Mr King, who will take over as Governor when Sir Edward George retires in July, had been seen as the least likely addition to the group of doves.

Since becoming deputy governor in June 1998, Mr King has only very rarely found himself in the doves' camp when the MPC is split. For much of last year Mr King argued for an increase in interest rates and has warned on numerous occasions about the inflationary pressures ­ from both a tight job market and from the housing market ­ which could be triggered by cutting rates.

However, the Bank's Inflation Report, published last week, made it clear that the MPC's main concern this time around was flagging economic growth, leading to the possibility that inflation could actually fall below targets.

Simon Rubinsohn, the chief economist at Gerrard, said: "Everyone was surprised given that there was a seven-two split that Mervyn was not one of the ones to vote for a hold."

He added: "It doesn't seem in his character to change horses mid-way, but actually it looks like his change was not just a reaction to recent news flow but a part of the Bank's forecasting process. It sent a very clear message last week that if there was no cut, inflation could be below target."

Data published in the past few weeks has shed more light on why the MPC backed the quarter-point rate cut at its meeting on 5 and 6 February, which brought the base rate down to a 48-year low.

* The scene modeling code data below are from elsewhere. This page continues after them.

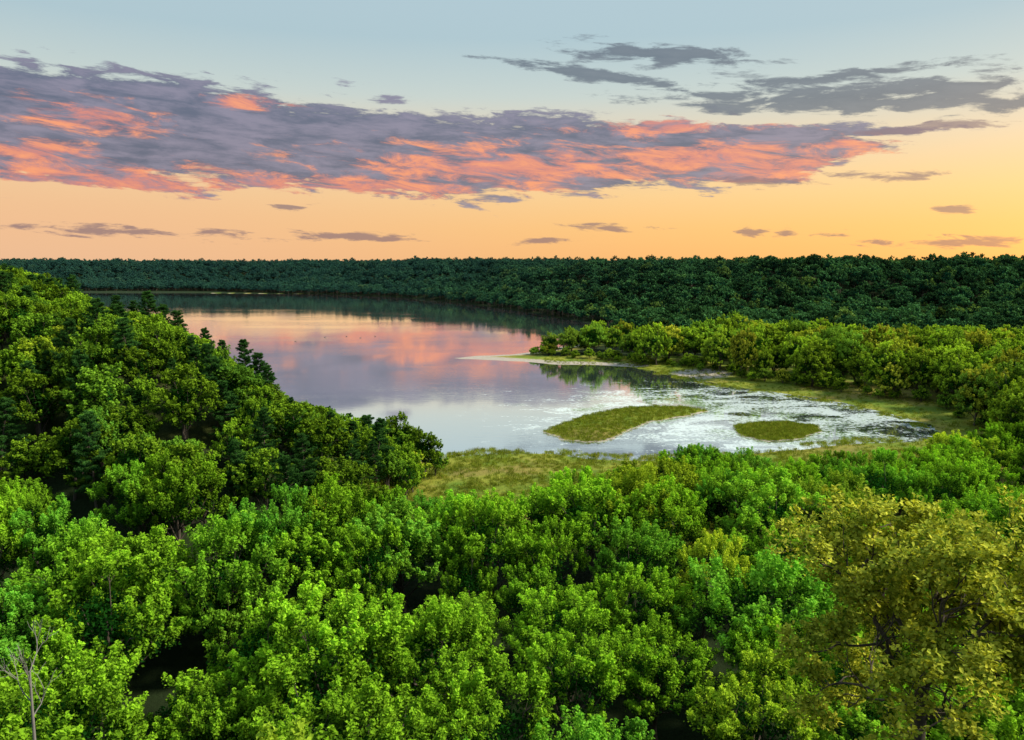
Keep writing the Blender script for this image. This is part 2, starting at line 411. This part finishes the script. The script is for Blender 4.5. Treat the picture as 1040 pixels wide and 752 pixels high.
# ---------------- prototypes ----------------
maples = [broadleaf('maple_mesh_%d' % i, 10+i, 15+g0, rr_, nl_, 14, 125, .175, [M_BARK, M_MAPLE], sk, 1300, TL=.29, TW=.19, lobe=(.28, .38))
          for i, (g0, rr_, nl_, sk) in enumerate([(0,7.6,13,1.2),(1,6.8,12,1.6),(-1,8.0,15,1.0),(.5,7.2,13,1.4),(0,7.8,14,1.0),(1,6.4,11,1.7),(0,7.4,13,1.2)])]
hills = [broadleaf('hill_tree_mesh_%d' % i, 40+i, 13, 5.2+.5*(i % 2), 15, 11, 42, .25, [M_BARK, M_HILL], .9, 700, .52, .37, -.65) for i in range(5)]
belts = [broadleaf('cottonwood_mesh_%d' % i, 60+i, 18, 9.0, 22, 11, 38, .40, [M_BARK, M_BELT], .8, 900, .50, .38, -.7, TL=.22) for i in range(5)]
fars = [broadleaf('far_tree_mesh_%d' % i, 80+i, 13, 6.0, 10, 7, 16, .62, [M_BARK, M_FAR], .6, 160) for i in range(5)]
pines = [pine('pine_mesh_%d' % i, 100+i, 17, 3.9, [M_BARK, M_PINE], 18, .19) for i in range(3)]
def tuft(name, seed):
    g = rs(seed); mb = MB(); N = 26
    b = g.normal(size=(N, 3))*np.array([.28, .28, 0]); hh = g.uniform(.35, .9, N)
    dv_ = nrm(np.array([0, 0, 1.])+g.normal(size=(N, 3))*.28)
    mb.leaves(b+dv_*hh[:, None]*.5, np.cross(dv_, g.normal(size=(N, 3))), hh*.5, .4+g.normal(size=N)*.25, g, .09, 0, dv_)
    return mb.mesh(name, [M_GRASS])
tufts = [tuft('tuft_%d' % i, 200+i) for i in range(3)]

def proto_coll(name, meshes):
    c = bpy.data.collections.new(name)
    for i, me in enumerate(meshes):
        c.objects.link(bpy.data.objects.new('%s_%02d' % (name, i), me))
    return c
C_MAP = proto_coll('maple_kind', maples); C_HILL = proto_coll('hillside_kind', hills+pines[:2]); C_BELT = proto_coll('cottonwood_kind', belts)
C_FAR = proto_coll('distant_kind', fars); C_TUFT = proto_coll('grass_kind', tufts)

def instancer(name, coll, pts, rotz, scl, pid, tilt=.07):
    me = bpy.data.meshes.new(name); pts = np.asarray(pts, np.float32); n = len(pts)
    me.vertices.add(n); me.vertices.foreach_set('co', pts.ravel())
    rg = rs(n)
    a = me.attributes.new('rot', 'FLOAT_VECTOR', 'POINT'); a.data.foreach_set('vector', np.stack([rg.normal(size=n)*tilt, rg.normal(size=n)*tilt, rotz], 1).astype(np.float32).ravel())
    a = me.attributes.new('scl', 'FLOAT_VECTOR', 'POINT'); a.data.foreach_set('vector', np.asarray(scl, np.float32).ravel())
    a = me.attributes.new('pid', 'INT', 'POINT'); a.data.foreach_set('value', np.asarray(pid, np.int32))
    ob = add_obj(name, me)
    ng = bpy.data.node_groups.new(name+'_scatter', 'GeometryNodeTree')
    ng.interface.new_socket('Geometry', in_out='INPUT', socket_type='NodeSocketGeometry')
    ng.interface.new_socket('Geometry', in_out='OUTPUT', socket_type='NodeSocketGeometry')
    N = ng.nodes; Lk = ng.links
    gi = N.new('NodeGroupInput'); go = N.new('NodeGroupOutput')
    ci = N.new('GeometryNodeCollectionInfo'); ci.inputs['Collection'].default_value = coll
    ci.inputs['Separate Children'].default_value = True; ci.inputs['Reset Children'].default_value = True
    ip = N.new('GeometryNodeInstanceOnPoints'); ip.inputs['Pick Instance'].default_value = True
    def na(nm, ty):
        x = N.new('GeometryNodeInputNamedAttribute'); x.data_type = ty; x.inputs[0].default_value = nm; return x.outputs[0]
    Lk.new(gi.outputs[0], ip.inputs['Points']); Lk.new(ci.outputs[0], ip.inputs['Instance'])
    Lk.new(na('pid', 'INT'), ip.inputs['Instance Index']); Lk.new(na('rot', 'FLOAT_VECTOR'), ip.inputs['Rotation']); Lk.new(na('scl', 'FLOAT_VECTOR'), ip.inputs['Scale'])
    Lk.new(ip.outputs[0], go.inputs[0])
    md = ob.modifiers.new('scatter', 'NODES'); md.node_group = ng
    return ob

# ---------------- terrain ----------------
fine = np.radians(np.arange(-46, 46.01, .22)); 
coarse = np.radians(np.arange(50, 311, 6.0))
ang = np.concatenate([fine, coarse])
rad = [.3]
while rad[-1] < 7000: rad.append(rad[-1]*1.0105+.12)
rad = np.array(rad)
A, Rr = np.meshgrid(ang, rad)
X = Rr*np.sin(A); Y = Rr*np.cos(A)
Z, D = height(X, Y, True)
nr, na_ = X.shape
i = np.arange(nr-1)[:, None]*na_; j = np.arange(na_)[None]; j2 = (j+1) % na_
Q = np.stack([i+j, i+j2, i+na_+j2, i+na_+j], -1).reshape(-1, 4)
x0, y0 = G(712, 381)
sand = np.exp(-(((X-x0)/16)**2+((Y-y0)/16)**2))*1.2
tipm = (Y > 440) & (Y < 560) & (X > -60) & (X < 95)
sand = np.maximum(sand, np.where(tipm, 1.1*np.exp(-np.abs(D-5)/7), 0))
sand = np.maximum(sand, np.where((D > 0) & (Y > 1300), .8*np.exp(-D/8)*(np.abs(X+480) < 110), 0))
sand = np.maximum(sand, .45*np.exp(-np.abs(D-1)/1.6)*(Y < 600))
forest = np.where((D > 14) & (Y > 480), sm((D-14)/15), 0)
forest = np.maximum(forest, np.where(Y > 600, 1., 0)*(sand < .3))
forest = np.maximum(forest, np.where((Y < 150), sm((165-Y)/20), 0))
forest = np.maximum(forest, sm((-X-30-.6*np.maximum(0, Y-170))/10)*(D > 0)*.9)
V = np.stack([X, Y, Z], -1).reshape(-1, 3)
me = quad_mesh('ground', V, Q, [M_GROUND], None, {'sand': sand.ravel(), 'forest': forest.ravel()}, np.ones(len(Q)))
add_obj('ground', me)

def island(name, poly, hh):
    mn = poly.min(0)-6; mx_ = poly.max(0)+6; st = .8
    xs = np.arange(mn[0], mx_[0], st); ys = np.arange(mn[1], mx_[1], st)
    Xi, Yi = np.meshgrid(xs, ys); d = -sdf(poly, Xi, Yi)+wob(Xi, Yi, 9, 4)*1.3
    Zi = np.where(d > 0, hh*(1-np.exp(-d/5.)), d*.15)+.08*wob(Xi, Yi, 5, 9)*sm(d/4)
    ny, nx = Xi.shape; ii = (np.arange(ny-1)[:, None]*nx+np.arange(nx-1)[None]).ravel()
    Qi = np.stack([ii, ii+1, ii+1+nx, ii+nx], 1); keep = d.ravel()[Qi].max(1) > -3
    Qi = Qi[keep]; used = np.unique(Qi); mp = np.zeros(Xi.size, int); mp[used] = np.arange(len(used))
    Vi = np.stack([Xi, Yi, Zi], -1).reshape(-1, 3)[used]; dd = d.ravel()[used]
    me = quad_mesh(name, Vi, mp[Qi], [M_GROUND], None, {'sand': .75*np.exp(-np.abs(dd-.3)/1.3), 'forest': np.zeros(len(used))}, np.ones(len(Qi)))
    add_obj(name, me)
island('grass_island', ISL1, .9); island('grass_island', ISL2, .8)

Wv = np.array([(-4200,62,0),(2000,62,0),(2000,2200,0),(-4200,2200,0)])
add_obj('lake', quad_mesh('lake', Wv, [[0,1,2,3]], [M_WATER]))

# ---------------- tree placement ----------------
def scatter(xmin, xmax, ymin, ymax, sp_, seed, jit=.42):
    sp_ = float(sp_)
    g = rs(seed); xs = np.arange(float(xmin), xmax, sp_); ys = np.arange(float(ymin), ymax, sp_*.9)
    Xs, Ys = np.meshgrid(xs, ys); Xs[1::2] += sp_/2
    return (Xs+g.uniform(-jit, jit, Xs.shape)*sp_).ravel(), (Ys+g.uniform(-jit, jit, Xs.shape)*sp_).ravel(), g
LIMM = np.array([(-200,488),(20,486),(90,470),(150,460),(200,470),(260,468),(300,464),(340,478),(380,494),(430,500),(500,506),(550,496),(600,482),(640,468),(700,452),(740,456),(800,466),(860,458),(900,462),(940,452),(985,438),(1020,428),(1240,415)])
LIMH = np.array([(-200,235),(20,268),(60,288),(100,312),(150,318),(180,334),(230,362),(262,386),(300,408),(350,422),(400,430),(436,442),(450,480),(470,520)])
LIMB = np.array([(530,345),(560,338),(600,326),(650,327),(700,330),(750,316),(780,328),(830,322),(870,331),(930,330),(1020,332),(1300,328)])
def slope_vec(v):
    b = (376.0-v)/F; return (-sp+b*cp)/(cp+b*sp)
def fit(x, y, gz, hgt, lim, slack):
    u = u_of(x, y, gz+hgt); v = np.interp(u, lim[:, 0], lim[:, 1])+slack
    mxh = H+slope_vec(v)*y-gz
    return np.minimum(hgt, mxh), u
def hillzone(x, y): return (x < -26-.6*np.maximum(0, y-170)) & (y > 128+np.maximum(0, -x-60)*.25)

# foreground maples
x, y, g = scatter(-195, 210, 42, 250, 12.4, 5, .44)
gz, d = height(x, y, True); n = len(x)
h0 = g.uniform(11.5, 20.0, n)
hh, u = fit(x, y, gz, h0, LIMM, g.exponential(5, n))
hh = np.where((x < -32) & (y > 92) & (y < 190), np.maximum(hh, g.uniform(7.5, 10, n)), hh)
ok = (hh > 5.5) & (d > 5) & (u > -140) & (u < 1220) & ~hillzone(x, y)
ok &= ~((u > 436) & (u < 600) & (y > 156))
ok &= np.hypot(x-17, y-31) > 10
idx = np.where(ok)[0]; idx = idx[np.argsort(y[idx])]
near = [k for k in idx if y[k] < 112]; farm = [k for k in idx if y[k] >= 112]
for k in near:
    ob = add_obj('maple_tree', maples[g.randint(len(maples))], (x[k], y[k], gz[k]-.2))
    s = hh[k]/15.3; ww = max(s, .85)*g.uniform(.85, 1.1); ob.scale = (ww*g.uniform(.9, 1.1), ww, s); ob.rotation_euler = (g.normal()*.07, g.normal()*.07, g.uniform(0, 6.28))
farm = np.array(farm); s = hh[farm]/15.3; sw = np.maximum(s, .65)*g.uniform(.78, 1.1, len(farm))
instancer('maple_woodland', C_MAP, np.stack([x[farm], y[farm], gz[farm]-.2], 1), g.uniform(0, 6.28, len(farm)), np.stack([sw, sw, s], 1), g.randint(0, 7, len(farm)))
print('maples', len(near), len(farm))

# left hillside woods
x, y, g = scatter(-500, -8, 105, 600, 7.4, 7)
gz, d = height(x, y, True); n = len(x)
h0 = g.uniform(9, 15.5, n)
hh, u = fit(x, y, gz, h0, LIMH, g.exponential(4, n))
ok = (hh > 5) & (d > 5) & (u > -200) & (u < 452) & (hillzone(x, y) | ((y > 175) & (x < -20)))
k = np.where(ok)[0]; s = hh[k]/13.; sw = np.clip(s, .7, 1.1)*g.uniform(.75, 1.2, len(k))
pid = np.where(g.rand(len(k)) < .20, g.randint(5, 7, len(k)), g.randint(0, 5, len(k)))
s = np.where(pid >= 5, hh[k]*1.15/17., s)
instancer('hillside_forest', C_HILL, np.stack([x[k], y[k], gz[k]-.2], 1), g.uniform(0, 6.28, len(k)), np.stack([sw, sw, s], 1), pid)
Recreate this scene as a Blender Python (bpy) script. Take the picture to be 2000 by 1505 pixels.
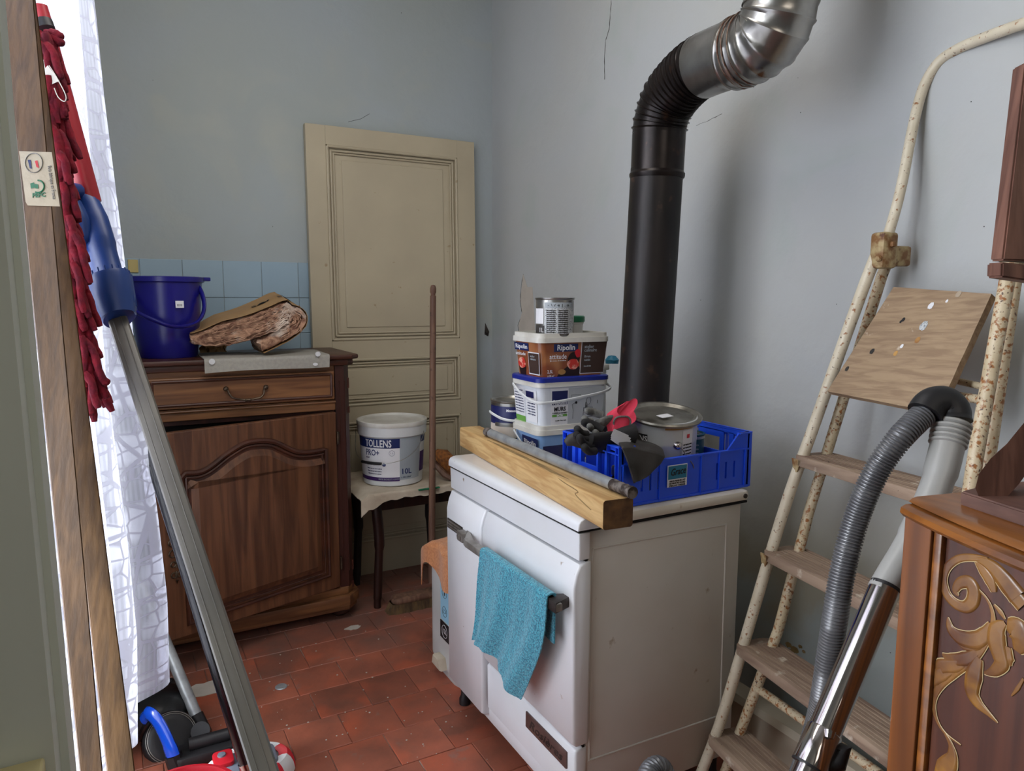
import bpy, bmesh, math, random
from mathutils import Vector, Matrix, noise
random.seed(7)
PI=math.pi
S=bpy.context.scene
for o in list(bpy.data.objects): bpy.data.objects.remove(o)
COL=S.collection
# ------------------------------------------------------------------ camera
F_PX=1390.; CX,CY=1000.,752.5
PSI=math.radians(28.7); PIT=math.radians(7.05); ROL=math.radians(0.2)
CAM=Vector((0,0,1.28))
FW=Vector((math.sin(PSI)*math.cos(PIT),math.cos(PSI)*math.cos(PIT),-math.sin(PIT)))
R0=Vector((math.cos(PSI),-math.sin(PSI),0)); U0=R0.cross(FW)
RT=R0*math.cos(ROL)+U0*math.sin(ROL); UP=-R0*math.sin(ROL)+U0*math.cos(ROL)
cam=bpy.data.cameras.new('camera'); co=bpy.data.objects.new('camera',cam); COL.objects.link(co)
m=Matrix((RT,UP,-FW)).transposed().to_4x4(); m.translation=CAM; co.matrix_world=m
cam.sensor_width=36; cam.lens=36*F_PX/2000; cam.clip_start=.02; cam.clip_end=60
cam.shift_y=0
S.camera=co
# ------------------------------------------------------------------ world, lights, exposure
S.view_settings.view_transform='Standard'; S.view_settings.look='None'
S.view_settings.gamma=1; S.view_settings.use_curve_mapping=False
S.view_settings.exposure=0.08
wd=bpy.data.worlds.new('world'); S.world=wd; wd.use_nodes=True
wn=wd.node_tree.nodes; wn['Background'].inputs[0].default_value=(.90,.95,1,1); wn['Background'].inputs[1].default_value=3.6
def area(name,loc,target,sx,sy,power,col):
    l=bpy.data.lights.new(name,'AREA'); l.shape='RECTANGLE'; l.size=sx; l.size_y=sy; l.energy=power; l.color=col
    o=bpy.data.objects.new(name,l); COL.objects.link(o); o.location=loc
    d=(Vector(target)-Vector(loc)).normalized(); o.rotation_euler=d.to_track_quat('-Z','Y').to_euler()
    return o
area('window_daylight',(-2.4,1.5,2.05),(1.0,1.5,1.2),1.6,1.8,196,(.91,.95,1.0))
area('camera_side_fill',(.5,-1.1,2.4),(.9,1.6,.7),.9,.9,7,(1.0,.90,.78))  # added warm fill from behind the camera, not a lamp of the room
area('back_wall_fill',(.45,1.55,2.68),(.62,2.9,.6),.9,.9,17,(1.0,.955,.90))  # added overhead fill to lift the back wall, no real fitting
# ------------------------------------------------------------------ pixel -> point on a real plane (2000x1505 frame)
def ray(px,py): return FW+RT*((px-CX)/F_PX)+UP*((CY-py)/F_PX)
def onW(px,py,w): return CAM+ray(px,py)*w
def onX(px,py,x): d=ray(px,py); return CAM+d*(x/d.x)
def onY(px,py,y): d=ray(px,py); return CAM+d*(y/d.y)
def onZ(px,py,z): d=ray(px,py); return CAM+d*((z-CAM.z)/d.z)
def onP(px,py,p,n): d=ray(px,py); n=Vector(n); return CAM+d*((Vector(p)-CAM).dot(n)/d.dot(n))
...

But at the time the decision took the City by surprise.

Concerns that a cut could unnecessarily accentuate pessimism about the economy's prospects were the reasons Sir Andrew and Mr Tucker supported keeping rates on hold.

The minutes said: "An unexpected reduction could in current circumstances suggest that the outlook was worse than market participants currently believed and so could, perversely, reinforce the gloomy mood."

Mr Tucker and Sir Andrew, who are both responsible for monitoring financial markets for the Bank, argued that holding rates steady preserved the "maximum scope for action" if events took a turn for the worse.

Details of the decision making process last month made it unlikely that the MPC would go for another cut in March, economists predicted. Mr Rubinsohn said: "They are still predisposed towards easing rather than tightening rates, but I don't think they will cut again in March. Now that inflation is back on target I think they will wait until April or May."